Neeleman co-founded his first airline, Morris Air, in 1984 and
served as the company president until it was sold to Southwest
Airlines for a reported $129 million in
1994.
“I sold Morris Air to Southwest because (the airline) was really
vulnerable,” he said. “I’m sitting in Delta Air Lines’s hub in
(Salt Lake City, Utah), I didn’t have a lot of capital at the
time and one of my guys told me ‘you know if Delta just matched
all your fares they’d be revenue positive’ and take so much of
our market share.”
REUTERS/Rafael Marchante
Since Morris Air competed on price, Neeleman decided the most
prudent thing to do was to sell.
“We were pretty vulnerable and Southwest wants us plus when
someone hands you $15 million at 33 years old you’re like ‘Yeah!

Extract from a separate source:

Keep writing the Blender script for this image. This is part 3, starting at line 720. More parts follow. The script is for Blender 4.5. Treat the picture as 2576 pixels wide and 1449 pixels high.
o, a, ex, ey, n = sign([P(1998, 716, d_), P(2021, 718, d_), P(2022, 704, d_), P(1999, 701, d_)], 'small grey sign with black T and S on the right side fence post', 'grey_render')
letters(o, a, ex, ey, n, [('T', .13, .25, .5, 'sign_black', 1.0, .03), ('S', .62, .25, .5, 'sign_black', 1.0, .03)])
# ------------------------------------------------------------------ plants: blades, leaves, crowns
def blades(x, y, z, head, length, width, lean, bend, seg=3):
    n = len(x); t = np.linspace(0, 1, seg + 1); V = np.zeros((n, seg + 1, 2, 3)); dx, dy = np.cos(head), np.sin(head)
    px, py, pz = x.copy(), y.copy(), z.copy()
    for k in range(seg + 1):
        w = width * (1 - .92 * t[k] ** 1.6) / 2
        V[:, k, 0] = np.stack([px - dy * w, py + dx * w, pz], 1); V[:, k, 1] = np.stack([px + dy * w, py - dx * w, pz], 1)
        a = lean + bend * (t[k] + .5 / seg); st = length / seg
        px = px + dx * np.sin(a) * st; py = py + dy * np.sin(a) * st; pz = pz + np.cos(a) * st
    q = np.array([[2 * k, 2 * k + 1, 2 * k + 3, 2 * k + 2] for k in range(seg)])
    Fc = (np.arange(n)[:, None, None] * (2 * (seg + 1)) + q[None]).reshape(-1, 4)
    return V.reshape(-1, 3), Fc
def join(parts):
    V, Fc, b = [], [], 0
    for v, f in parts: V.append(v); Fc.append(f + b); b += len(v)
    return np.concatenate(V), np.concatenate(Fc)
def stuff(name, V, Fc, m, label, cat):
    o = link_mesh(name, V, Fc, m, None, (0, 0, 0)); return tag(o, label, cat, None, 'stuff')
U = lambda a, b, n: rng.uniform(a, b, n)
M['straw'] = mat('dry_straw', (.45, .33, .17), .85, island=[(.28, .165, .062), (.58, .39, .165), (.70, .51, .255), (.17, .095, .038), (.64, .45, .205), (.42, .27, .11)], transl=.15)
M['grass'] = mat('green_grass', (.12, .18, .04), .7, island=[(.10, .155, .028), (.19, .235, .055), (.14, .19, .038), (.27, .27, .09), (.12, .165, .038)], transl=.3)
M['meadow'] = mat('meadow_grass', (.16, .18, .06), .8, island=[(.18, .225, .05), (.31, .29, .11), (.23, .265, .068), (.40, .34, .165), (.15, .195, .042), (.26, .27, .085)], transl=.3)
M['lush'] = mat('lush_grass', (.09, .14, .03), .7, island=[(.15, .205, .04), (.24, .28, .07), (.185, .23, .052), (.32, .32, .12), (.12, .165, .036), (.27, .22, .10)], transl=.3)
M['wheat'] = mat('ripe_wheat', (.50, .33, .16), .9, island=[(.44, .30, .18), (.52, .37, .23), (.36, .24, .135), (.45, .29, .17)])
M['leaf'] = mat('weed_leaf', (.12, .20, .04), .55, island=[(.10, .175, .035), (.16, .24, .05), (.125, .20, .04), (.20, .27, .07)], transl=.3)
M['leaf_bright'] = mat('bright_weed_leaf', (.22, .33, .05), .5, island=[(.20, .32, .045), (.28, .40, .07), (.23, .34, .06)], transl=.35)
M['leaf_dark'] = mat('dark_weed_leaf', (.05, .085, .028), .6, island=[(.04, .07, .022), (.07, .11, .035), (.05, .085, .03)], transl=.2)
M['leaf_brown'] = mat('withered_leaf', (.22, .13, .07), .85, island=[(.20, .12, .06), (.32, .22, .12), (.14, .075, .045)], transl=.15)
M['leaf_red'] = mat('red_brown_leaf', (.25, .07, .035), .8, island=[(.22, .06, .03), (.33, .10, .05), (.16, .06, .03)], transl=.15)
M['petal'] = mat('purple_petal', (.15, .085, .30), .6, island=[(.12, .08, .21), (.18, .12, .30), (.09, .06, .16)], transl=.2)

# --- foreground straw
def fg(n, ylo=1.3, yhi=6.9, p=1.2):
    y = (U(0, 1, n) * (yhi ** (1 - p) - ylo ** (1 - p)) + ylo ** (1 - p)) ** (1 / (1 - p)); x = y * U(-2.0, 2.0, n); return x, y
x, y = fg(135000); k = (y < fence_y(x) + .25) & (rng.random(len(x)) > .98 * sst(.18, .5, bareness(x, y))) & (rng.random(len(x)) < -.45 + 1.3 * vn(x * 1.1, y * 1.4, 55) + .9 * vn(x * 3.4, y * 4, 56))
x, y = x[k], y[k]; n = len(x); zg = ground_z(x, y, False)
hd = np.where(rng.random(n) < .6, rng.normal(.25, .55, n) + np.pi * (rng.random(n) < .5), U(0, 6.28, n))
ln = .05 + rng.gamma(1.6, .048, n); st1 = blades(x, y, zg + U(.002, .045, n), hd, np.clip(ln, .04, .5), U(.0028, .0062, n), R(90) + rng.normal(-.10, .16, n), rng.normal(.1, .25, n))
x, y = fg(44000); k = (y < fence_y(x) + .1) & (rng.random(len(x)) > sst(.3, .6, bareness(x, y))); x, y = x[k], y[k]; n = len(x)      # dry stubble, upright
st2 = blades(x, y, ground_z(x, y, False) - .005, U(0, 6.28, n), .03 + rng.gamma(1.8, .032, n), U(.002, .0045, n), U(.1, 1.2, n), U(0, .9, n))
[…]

I’ll take it,'” Neeleman said.
Finally, there’s the need to build around loyal and competent
people or as Neeleman put it, folks “who know what the heck they
are doing.”
“I’ve got a team of people that’s been with me since the early
days,” he told us. “I’ve got one person who is working with me at
Azul that was at Morris Air.”
“Those guys and gals have always been at my side and they know
how to run an airline,” Neeleman added.